La obsesión con medir y pesar es connatural al ser humano. Todo lo que
nos rodea tendemos a medirlo. No es algo exclusivamente nuestro, sabemos
que las primeras civilizaciones ya lo hacían. Necesitaban, por ejemplo,
tomar medidas de tierra o pesar el fruto de la cosecha. De aquellas
medidas de la antigüedad remota poco nos ha llegado. Se trataba de
sistemas de medida para uso local. Las comunidades humanas desarrollaban
sus propias escalas para medir la longitud, el área, el volumen o la
masa y luego ya se encargaban de convertirlas en las del vecino. No
tenían necesariamente que estar interrelacionadas entre ellas. Eran
pequeñas comunidades en un mundo vacío, el comercio era muy limitado,
por lo que les bastaba con aquellos conjuntos de medidas tan básicos.
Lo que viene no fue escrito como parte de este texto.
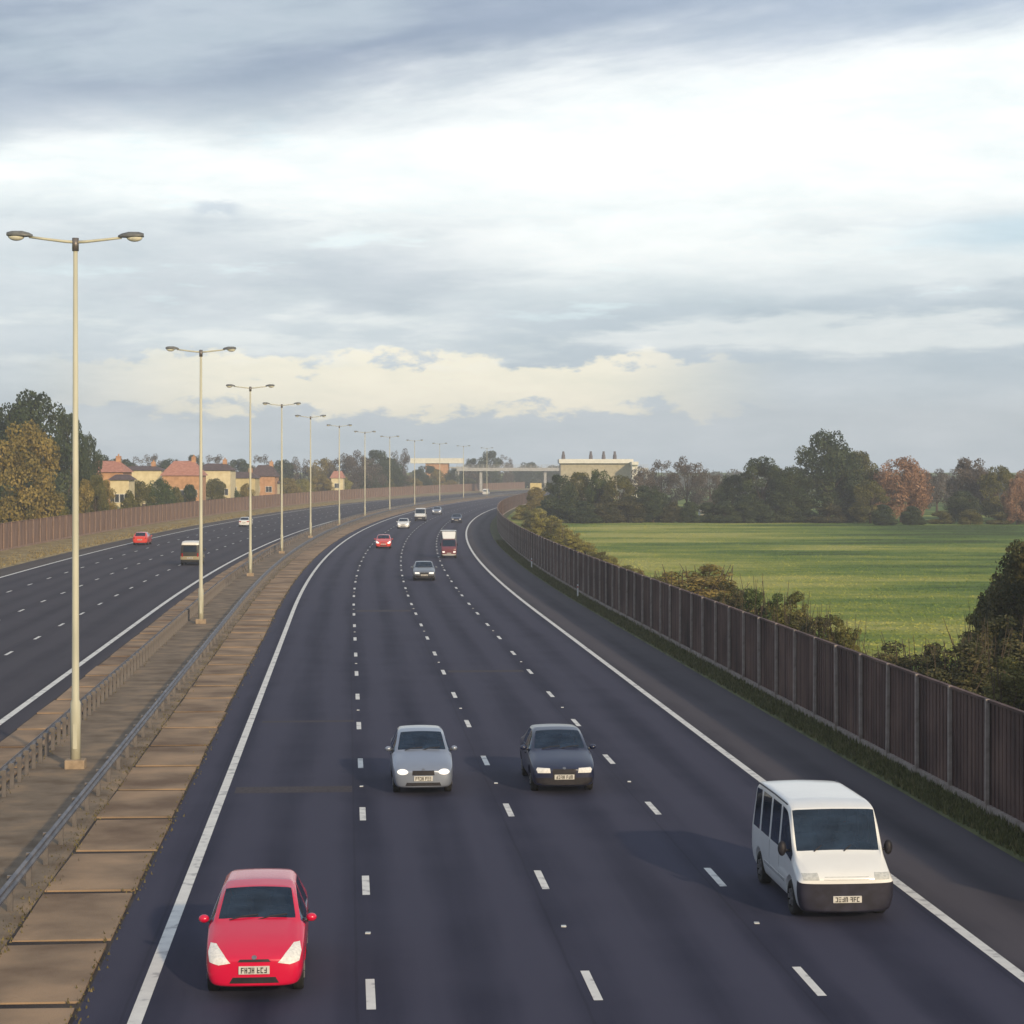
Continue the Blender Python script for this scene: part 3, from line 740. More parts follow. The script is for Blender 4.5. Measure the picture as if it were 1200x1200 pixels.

Conforme las civilizaciones se extendían y ganaban importancia esos
primitivos sistemas de medidas fueron sofisticándose. Los antiguos
egipcios desarrollaron el suyo propio, lo mismo sucedió en Mesopotamia y
en la antigua Grecia. No es mucho lo que conocemos de ellos, pero,
gracias a los jeroglíficos, sabemos que los egipcios utilizaban sus
extremidades mara medir su entorno. Empleaban el dedo, la palma, el codo
o el brazo, algo que también hacían los antiguos romanos, cuya unidad
básica de longitud era el “pes”, es decir, el pie, que medía
aproximadamente 30 centímetros. Los romanos desarrollaron un conjunto de
medidas muy amplio y también muy complejo que incorporaba un sinnúmero
de unidades para áreas y volúmenes entre las que no había relación
decimal. Una milla romana, por ejemplo, no se correspondía con mil pies,
sino con 5.000 pies, aproximadamente un kilómetro y medio. El sistema
romano tuvo, eso sí, la peculiaridad de ser conocido en todo su imperio,
aunque no siempre era el utilizado por los pueblos conquistados, que
permanecían fieles a sus medidas tradicionales.
La Europa medieval desconectada ya del rodillo aplanador romano
desarrolló también sus propias medidas, a veces relacionadas con el
sistema romano y otras creadas desde cero para atender las necesidades
de ciertas regiones. De este modo se fueron desarrollando sistemas
propios en todos los reinos medievales que iban cambiando y
transformándose. En Italia había varios. No medía lo mismo un pie
milanés que uno romano o veneciano. En Francia sucedía lo mismo, aunque
allí, por empeño de los monarcas, se terminó unificando en un sistema
único. En España cada reino tenía su propio sistema de medidas, pero no
eran idénticas. Una vara (unidad de longitud) burgalesa no medía lo
mismo que una vara valenciana, algo parecido sucedía con la libra
(unidad de masa) o con la arroba (unidad de volumen). Durante el reinado
de Carlos IV se creo un sistema unificado, pero para entonces había
aparecido ya el sustituto definitivo que barrería a lo largo del
siguiente siglo con prácticamente todos los sistemas de medidas
tradicionales: el sistema métrico.
Este sistema, nacido al calor de la Francia revolucionaria, estandarizaba todas las unidades de medida en base diez con nombres fácilmente reconocibles y de aplicación universal. La idea partió de la Asamblea Nacional y vio la luz años más tarde, ya con Napoleón convertido en cónsul. Era completamente nuevo y carecía de relación con los sistemas anteriores, pero su practicidad era indudable. No costaba realizar conversiones entre metros y kilómetros o entre gramos y kilogramos. Se hacía todo de forma rápida y valía para todos ya que era muy aséptico. A lo largo del siglo XIX los países del continente se fueron sumando al nuevo sistema que facilitaba el comercio, respondía a las necesidades de la creciente industria y acompañaba a los avances científicos. En sólo un siglo se había impuesto haciendo olvidar para siempre los sistemas tradicionales. Hoy, con contadas excepciones, el nuestro es un mundo métrico en el que, vayamos donde vayamos, entenderemos las medidas.